- WHAT YOU WILL DO:
Only the lines from the top of the records below through the line containing "(.22, .23, .26), .6, .3), rider)" should be printed, exactly and without pictures.

- DATA LINES:
<<<<

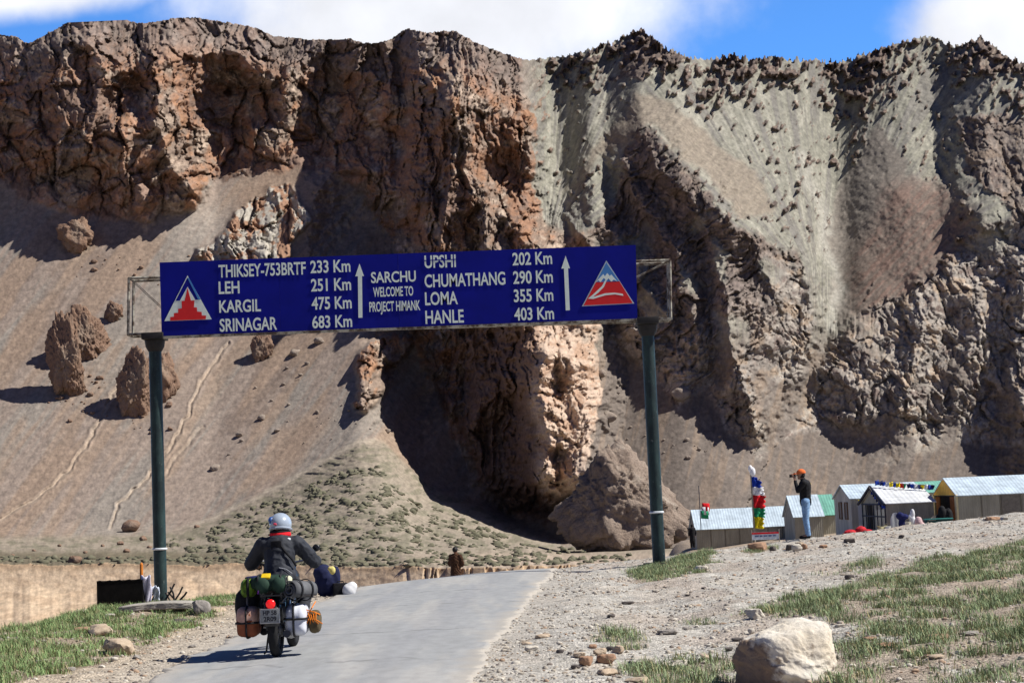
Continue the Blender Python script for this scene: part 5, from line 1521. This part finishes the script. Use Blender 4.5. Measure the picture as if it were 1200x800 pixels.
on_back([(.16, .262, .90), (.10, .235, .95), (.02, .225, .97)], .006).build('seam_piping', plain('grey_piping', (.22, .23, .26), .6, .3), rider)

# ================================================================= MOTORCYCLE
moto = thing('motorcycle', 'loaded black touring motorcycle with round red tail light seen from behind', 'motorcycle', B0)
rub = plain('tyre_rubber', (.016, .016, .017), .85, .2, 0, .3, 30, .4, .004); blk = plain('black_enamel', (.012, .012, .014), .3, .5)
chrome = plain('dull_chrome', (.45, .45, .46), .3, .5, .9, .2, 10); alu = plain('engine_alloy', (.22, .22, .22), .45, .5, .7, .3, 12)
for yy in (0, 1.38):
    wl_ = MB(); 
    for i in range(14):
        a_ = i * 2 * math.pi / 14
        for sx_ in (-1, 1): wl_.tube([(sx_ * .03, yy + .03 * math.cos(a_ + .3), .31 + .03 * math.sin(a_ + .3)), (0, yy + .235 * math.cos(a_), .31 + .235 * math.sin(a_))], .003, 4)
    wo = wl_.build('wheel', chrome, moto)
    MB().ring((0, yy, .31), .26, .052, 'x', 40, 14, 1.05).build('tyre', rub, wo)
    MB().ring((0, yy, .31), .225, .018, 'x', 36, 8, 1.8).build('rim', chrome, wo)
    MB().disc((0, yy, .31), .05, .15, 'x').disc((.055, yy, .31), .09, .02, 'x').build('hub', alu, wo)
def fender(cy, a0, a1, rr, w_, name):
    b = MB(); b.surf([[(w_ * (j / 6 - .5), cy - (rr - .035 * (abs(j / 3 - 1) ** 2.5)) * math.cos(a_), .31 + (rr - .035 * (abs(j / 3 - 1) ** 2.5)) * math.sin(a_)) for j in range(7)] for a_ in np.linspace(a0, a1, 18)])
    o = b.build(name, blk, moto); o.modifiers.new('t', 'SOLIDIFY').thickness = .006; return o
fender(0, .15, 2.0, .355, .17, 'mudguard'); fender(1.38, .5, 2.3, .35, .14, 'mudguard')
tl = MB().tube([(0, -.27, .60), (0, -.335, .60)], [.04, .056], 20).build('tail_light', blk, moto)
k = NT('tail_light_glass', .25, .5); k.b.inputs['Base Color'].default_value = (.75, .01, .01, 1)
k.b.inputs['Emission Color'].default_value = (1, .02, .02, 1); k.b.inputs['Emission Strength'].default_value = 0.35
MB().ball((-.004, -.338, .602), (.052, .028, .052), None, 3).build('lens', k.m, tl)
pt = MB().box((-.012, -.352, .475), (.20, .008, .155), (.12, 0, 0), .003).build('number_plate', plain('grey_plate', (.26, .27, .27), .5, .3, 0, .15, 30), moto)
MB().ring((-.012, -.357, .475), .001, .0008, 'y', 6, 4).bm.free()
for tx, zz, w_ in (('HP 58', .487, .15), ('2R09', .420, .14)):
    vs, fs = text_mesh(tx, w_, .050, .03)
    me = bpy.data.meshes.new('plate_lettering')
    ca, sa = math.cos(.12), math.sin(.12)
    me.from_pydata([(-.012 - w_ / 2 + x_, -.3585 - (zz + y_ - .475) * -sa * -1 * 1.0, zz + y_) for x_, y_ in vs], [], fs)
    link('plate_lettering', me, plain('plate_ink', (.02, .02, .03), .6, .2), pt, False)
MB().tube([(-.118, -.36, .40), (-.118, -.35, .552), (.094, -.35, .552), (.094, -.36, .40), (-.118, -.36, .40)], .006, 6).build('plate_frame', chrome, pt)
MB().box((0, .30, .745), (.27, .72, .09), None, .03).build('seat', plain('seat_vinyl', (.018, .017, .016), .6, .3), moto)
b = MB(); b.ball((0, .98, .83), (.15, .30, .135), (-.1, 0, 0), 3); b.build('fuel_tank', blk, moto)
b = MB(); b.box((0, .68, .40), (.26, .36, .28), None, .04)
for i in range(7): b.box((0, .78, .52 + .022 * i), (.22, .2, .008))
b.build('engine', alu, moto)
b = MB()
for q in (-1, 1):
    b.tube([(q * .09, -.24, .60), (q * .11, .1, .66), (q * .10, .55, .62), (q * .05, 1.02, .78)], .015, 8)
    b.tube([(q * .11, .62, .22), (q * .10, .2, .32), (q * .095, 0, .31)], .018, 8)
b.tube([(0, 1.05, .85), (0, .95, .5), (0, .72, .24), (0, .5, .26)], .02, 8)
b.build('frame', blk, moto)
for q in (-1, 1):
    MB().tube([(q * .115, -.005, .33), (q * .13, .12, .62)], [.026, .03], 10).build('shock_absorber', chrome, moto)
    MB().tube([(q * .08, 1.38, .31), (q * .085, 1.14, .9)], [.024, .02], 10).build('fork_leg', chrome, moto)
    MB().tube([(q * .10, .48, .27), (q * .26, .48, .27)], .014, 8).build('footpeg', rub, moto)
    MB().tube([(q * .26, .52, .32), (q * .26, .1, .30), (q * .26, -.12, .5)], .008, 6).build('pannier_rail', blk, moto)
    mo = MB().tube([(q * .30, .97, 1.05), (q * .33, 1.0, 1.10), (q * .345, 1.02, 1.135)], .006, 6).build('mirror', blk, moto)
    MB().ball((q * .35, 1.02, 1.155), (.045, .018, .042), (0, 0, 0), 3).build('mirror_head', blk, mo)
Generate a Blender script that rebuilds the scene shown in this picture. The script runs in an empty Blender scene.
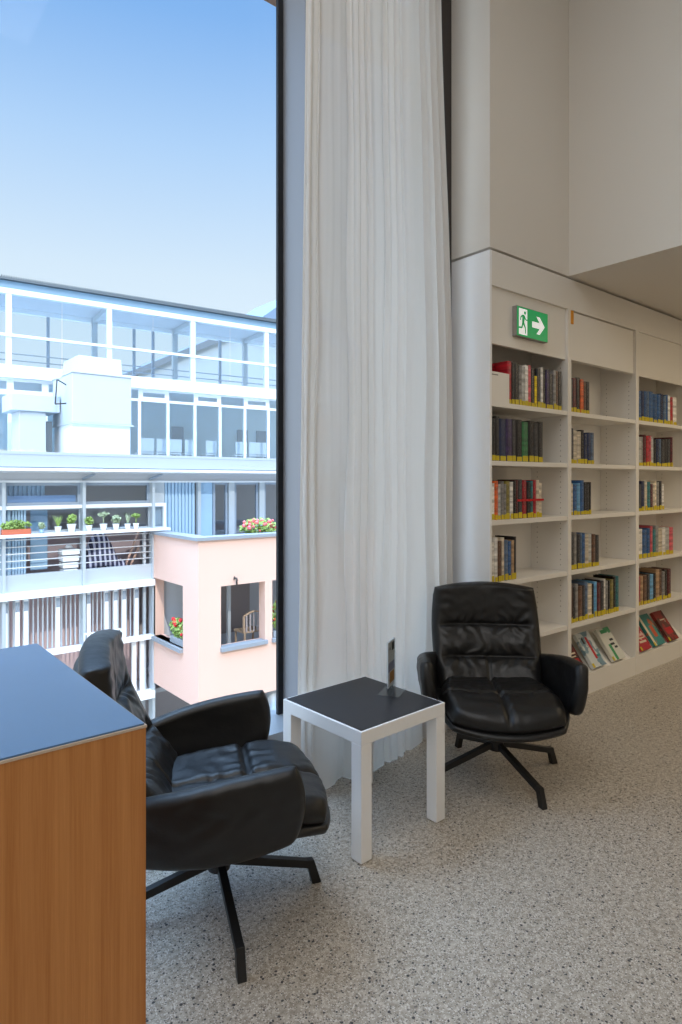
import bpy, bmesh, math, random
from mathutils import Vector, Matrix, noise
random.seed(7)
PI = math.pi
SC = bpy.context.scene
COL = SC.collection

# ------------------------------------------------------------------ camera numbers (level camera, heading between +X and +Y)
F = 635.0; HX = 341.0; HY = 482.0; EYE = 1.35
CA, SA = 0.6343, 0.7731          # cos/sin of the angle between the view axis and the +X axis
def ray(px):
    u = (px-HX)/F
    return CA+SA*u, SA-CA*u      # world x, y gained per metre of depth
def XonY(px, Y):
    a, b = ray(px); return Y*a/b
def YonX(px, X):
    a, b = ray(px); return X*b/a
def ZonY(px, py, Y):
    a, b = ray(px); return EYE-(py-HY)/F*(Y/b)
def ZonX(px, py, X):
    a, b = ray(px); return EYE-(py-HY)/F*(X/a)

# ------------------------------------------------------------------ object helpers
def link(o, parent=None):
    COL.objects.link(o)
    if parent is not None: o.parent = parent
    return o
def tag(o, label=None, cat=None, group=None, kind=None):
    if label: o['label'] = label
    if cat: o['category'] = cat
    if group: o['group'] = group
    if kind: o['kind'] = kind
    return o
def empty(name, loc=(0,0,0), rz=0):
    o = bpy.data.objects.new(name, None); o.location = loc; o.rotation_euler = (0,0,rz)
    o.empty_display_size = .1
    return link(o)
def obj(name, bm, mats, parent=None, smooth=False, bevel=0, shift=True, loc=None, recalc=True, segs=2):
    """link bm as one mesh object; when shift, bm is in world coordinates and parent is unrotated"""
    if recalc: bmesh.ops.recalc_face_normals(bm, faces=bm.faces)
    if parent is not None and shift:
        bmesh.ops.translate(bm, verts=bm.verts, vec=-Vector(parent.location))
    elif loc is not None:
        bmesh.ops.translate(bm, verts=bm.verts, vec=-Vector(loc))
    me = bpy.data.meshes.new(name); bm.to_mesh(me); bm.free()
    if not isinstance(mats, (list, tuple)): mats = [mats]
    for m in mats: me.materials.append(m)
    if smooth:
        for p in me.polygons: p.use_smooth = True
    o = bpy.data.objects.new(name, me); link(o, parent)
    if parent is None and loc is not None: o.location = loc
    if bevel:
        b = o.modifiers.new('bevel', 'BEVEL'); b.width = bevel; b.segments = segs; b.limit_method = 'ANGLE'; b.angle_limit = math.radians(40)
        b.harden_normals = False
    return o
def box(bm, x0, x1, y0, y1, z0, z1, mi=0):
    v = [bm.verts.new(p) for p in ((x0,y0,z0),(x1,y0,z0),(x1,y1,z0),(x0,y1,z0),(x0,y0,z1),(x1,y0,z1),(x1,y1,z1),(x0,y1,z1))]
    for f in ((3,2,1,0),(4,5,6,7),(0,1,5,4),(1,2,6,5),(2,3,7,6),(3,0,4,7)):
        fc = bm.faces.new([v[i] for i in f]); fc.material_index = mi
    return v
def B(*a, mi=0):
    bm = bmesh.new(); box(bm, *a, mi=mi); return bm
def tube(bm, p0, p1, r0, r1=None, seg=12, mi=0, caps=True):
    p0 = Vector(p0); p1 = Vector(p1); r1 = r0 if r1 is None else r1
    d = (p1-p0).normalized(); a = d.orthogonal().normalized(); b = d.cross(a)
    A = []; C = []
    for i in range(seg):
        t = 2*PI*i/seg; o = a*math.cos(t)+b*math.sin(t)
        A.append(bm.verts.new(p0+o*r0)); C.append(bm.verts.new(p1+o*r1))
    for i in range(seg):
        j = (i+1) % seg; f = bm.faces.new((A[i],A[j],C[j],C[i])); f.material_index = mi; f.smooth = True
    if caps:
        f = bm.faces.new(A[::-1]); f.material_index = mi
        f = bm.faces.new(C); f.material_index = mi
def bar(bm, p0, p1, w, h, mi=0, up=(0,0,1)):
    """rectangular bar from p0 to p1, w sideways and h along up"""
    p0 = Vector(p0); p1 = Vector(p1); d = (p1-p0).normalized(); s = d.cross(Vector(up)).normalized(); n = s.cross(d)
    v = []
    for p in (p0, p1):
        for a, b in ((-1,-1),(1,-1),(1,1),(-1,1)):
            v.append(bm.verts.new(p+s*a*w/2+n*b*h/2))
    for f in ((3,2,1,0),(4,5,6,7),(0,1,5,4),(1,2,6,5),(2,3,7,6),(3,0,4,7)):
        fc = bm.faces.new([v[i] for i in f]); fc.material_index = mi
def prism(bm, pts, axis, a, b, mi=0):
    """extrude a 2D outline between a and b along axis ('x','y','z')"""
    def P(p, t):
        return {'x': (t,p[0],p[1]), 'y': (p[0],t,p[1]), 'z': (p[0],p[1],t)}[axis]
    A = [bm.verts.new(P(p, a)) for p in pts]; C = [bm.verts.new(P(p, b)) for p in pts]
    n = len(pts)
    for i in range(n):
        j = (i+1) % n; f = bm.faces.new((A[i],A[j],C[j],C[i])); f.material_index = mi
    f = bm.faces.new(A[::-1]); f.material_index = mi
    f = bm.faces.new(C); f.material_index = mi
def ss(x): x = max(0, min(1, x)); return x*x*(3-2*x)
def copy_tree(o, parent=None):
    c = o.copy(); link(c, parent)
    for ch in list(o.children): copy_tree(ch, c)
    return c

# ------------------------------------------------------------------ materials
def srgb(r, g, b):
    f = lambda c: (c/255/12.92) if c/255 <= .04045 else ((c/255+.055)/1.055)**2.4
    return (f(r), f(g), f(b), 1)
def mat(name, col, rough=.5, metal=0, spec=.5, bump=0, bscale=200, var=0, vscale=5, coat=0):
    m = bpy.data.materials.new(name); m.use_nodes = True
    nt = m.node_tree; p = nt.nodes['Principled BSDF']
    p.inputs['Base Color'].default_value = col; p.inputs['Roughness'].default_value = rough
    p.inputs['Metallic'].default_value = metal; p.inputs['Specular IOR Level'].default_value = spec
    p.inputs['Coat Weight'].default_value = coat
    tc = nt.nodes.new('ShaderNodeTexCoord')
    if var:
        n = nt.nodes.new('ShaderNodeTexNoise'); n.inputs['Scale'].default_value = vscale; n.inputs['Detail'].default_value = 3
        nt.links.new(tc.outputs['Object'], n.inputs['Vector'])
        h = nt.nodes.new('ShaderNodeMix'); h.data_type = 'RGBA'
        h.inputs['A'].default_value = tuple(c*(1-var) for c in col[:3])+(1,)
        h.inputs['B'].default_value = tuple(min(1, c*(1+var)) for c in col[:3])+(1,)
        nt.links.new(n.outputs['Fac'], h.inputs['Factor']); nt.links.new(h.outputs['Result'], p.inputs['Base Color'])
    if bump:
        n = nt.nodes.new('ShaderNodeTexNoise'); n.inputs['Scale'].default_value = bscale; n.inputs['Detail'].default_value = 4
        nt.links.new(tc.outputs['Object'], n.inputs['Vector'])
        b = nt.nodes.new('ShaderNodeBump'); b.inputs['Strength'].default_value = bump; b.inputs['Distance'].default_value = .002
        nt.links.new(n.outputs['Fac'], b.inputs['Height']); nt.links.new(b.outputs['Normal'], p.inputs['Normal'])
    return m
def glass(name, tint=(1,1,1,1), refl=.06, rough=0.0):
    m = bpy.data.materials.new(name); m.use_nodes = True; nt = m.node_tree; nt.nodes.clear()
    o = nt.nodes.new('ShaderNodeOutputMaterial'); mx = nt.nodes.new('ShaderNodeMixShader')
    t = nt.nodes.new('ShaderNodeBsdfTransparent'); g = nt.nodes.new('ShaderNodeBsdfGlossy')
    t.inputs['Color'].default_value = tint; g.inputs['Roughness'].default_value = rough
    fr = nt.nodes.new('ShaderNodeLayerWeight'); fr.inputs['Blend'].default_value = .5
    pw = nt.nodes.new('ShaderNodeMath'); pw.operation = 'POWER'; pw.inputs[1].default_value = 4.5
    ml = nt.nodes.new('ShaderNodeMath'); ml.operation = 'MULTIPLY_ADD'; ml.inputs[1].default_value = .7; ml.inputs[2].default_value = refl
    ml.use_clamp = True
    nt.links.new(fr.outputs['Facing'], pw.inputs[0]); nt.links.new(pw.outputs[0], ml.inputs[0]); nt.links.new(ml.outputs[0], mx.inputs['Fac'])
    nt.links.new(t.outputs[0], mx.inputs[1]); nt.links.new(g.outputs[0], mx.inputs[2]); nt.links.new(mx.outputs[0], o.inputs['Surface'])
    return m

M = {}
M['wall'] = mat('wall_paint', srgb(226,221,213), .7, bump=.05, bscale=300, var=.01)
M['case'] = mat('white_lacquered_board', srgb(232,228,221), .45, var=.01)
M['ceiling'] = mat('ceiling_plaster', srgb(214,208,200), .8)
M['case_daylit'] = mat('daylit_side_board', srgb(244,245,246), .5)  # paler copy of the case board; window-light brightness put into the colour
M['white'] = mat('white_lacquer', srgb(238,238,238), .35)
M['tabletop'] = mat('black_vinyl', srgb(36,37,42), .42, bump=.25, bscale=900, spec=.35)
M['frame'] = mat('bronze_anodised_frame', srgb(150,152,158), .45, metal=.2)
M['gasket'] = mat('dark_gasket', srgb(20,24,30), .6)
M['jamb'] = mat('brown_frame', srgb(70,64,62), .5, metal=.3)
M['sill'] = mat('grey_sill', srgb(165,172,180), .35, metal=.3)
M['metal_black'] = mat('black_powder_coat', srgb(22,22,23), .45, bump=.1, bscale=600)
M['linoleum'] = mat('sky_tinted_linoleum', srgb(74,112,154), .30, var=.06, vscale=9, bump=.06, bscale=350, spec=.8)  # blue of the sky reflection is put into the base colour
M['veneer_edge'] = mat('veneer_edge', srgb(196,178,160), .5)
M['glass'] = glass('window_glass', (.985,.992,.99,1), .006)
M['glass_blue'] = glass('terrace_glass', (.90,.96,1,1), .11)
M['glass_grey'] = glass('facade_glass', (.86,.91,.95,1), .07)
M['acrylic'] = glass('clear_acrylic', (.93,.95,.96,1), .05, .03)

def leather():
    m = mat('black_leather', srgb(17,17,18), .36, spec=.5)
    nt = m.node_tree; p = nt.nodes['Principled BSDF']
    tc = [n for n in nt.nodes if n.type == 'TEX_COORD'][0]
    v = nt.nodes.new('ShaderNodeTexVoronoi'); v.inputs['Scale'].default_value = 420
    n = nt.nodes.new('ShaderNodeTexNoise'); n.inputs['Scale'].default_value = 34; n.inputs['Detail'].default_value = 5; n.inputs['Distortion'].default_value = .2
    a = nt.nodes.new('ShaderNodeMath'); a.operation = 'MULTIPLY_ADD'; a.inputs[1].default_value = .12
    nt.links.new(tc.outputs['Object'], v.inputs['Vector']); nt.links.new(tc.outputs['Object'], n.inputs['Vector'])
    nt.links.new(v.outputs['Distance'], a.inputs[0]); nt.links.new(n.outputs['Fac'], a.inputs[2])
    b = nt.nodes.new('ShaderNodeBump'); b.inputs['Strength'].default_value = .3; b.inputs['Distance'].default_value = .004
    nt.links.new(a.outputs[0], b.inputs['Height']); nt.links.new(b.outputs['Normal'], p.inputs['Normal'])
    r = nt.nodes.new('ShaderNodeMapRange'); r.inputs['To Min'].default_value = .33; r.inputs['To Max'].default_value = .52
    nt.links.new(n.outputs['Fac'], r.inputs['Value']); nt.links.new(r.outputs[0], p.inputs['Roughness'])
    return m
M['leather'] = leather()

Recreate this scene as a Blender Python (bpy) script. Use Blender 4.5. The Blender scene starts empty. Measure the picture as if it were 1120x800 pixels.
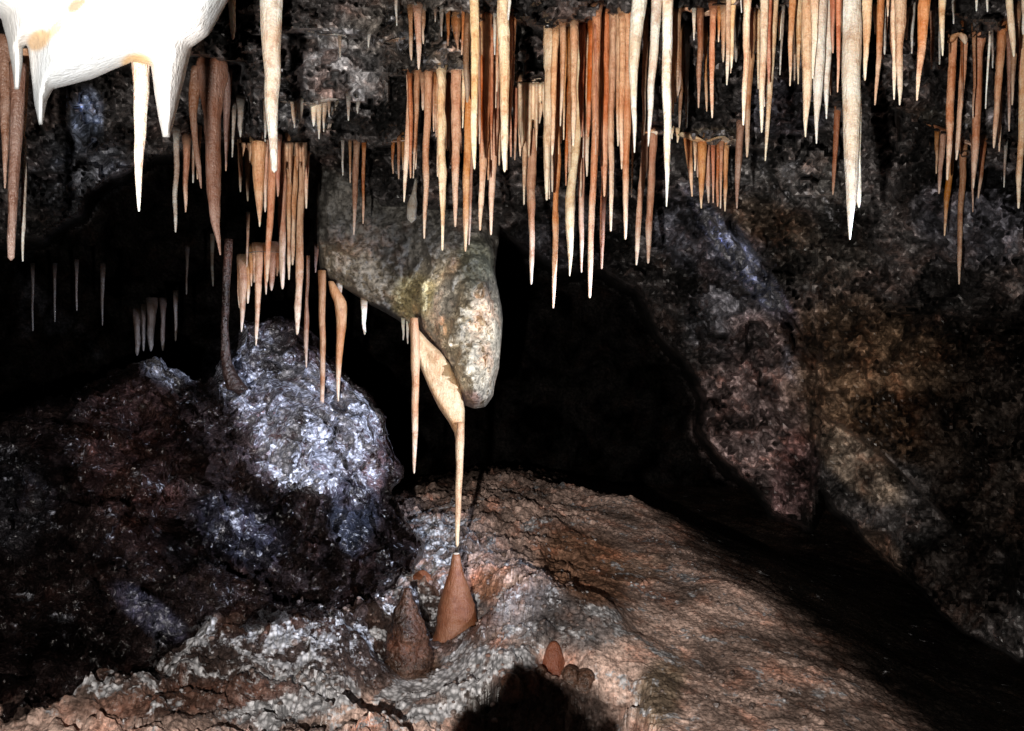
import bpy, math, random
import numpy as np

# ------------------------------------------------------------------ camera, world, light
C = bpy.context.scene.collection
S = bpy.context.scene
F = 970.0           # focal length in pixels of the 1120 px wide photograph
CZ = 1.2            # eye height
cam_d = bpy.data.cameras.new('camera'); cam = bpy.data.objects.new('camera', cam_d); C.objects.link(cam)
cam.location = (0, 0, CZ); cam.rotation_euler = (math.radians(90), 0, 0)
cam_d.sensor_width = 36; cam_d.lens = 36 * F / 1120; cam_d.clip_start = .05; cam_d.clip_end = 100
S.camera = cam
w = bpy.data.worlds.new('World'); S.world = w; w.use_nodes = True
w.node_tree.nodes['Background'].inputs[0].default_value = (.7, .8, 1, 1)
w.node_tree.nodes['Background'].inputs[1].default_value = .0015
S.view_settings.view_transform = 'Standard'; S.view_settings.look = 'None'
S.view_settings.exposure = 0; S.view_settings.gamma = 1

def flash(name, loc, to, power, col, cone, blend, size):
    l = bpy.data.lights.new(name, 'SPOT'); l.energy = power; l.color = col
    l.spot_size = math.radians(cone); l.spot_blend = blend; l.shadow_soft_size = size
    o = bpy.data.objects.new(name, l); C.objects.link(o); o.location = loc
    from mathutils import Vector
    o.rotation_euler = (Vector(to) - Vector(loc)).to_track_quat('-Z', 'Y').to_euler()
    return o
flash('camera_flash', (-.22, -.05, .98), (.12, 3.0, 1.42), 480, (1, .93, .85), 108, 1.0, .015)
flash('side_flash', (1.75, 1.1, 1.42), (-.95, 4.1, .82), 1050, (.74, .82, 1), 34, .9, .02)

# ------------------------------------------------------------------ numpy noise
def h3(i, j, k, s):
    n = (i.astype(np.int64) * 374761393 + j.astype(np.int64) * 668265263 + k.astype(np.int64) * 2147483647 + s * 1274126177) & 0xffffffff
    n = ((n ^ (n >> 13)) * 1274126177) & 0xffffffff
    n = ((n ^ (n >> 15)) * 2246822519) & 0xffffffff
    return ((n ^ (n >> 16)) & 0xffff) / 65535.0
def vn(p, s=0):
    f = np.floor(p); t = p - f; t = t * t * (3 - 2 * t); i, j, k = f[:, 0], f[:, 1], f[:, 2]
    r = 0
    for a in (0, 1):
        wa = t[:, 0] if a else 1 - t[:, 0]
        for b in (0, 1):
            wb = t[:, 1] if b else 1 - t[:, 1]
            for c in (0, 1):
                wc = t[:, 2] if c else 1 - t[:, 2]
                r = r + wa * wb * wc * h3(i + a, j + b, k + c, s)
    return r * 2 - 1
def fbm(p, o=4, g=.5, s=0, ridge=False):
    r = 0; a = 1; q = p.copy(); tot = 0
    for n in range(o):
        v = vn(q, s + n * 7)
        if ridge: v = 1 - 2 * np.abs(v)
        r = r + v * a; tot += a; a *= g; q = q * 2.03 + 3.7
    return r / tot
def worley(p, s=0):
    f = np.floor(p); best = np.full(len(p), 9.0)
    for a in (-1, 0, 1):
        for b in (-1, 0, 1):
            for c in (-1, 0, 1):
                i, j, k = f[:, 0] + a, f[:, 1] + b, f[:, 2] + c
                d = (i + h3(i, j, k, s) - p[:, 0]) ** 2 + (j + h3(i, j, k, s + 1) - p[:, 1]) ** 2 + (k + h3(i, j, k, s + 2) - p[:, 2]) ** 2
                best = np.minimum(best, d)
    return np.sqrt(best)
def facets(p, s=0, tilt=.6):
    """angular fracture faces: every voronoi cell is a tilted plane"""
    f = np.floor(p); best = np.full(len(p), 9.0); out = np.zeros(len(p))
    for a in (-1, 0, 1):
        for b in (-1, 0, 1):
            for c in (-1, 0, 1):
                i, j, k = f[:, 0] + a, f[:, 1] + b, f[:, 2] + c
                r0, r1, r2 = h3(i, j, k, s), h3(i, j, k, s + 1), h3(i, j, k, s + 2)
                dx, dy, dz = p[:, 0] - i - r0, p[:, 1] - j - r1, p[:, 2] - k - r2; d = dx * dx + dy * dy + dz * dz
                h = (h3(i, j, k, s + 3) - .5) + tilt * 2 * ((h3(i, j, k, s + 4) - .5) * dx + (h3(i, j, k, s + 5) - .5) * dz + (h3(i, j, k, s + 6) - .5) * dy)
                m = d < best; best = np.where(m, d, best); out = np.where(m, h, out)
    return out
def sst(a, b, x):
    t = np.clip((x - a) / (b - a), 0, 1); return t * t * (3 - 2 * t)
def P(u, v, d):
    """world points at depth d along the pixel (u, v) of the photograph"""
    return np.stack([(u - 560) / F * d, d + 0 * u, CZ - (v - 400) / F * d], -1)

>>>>

- ANSWER TO THE TASK:
Continue the Blender Python script for this scene: part 5, from line 1521. This part finishes the script. Use Blender 4.5. Measure the picture as if it were 1200x800 pixels.
on_back([(.16, .262, .90), (.10, .235, .95), (.02, .225, .97)], .006).build('seam_piping', plain('grey_piping', (.22, .23, .26), .6, .3), rider)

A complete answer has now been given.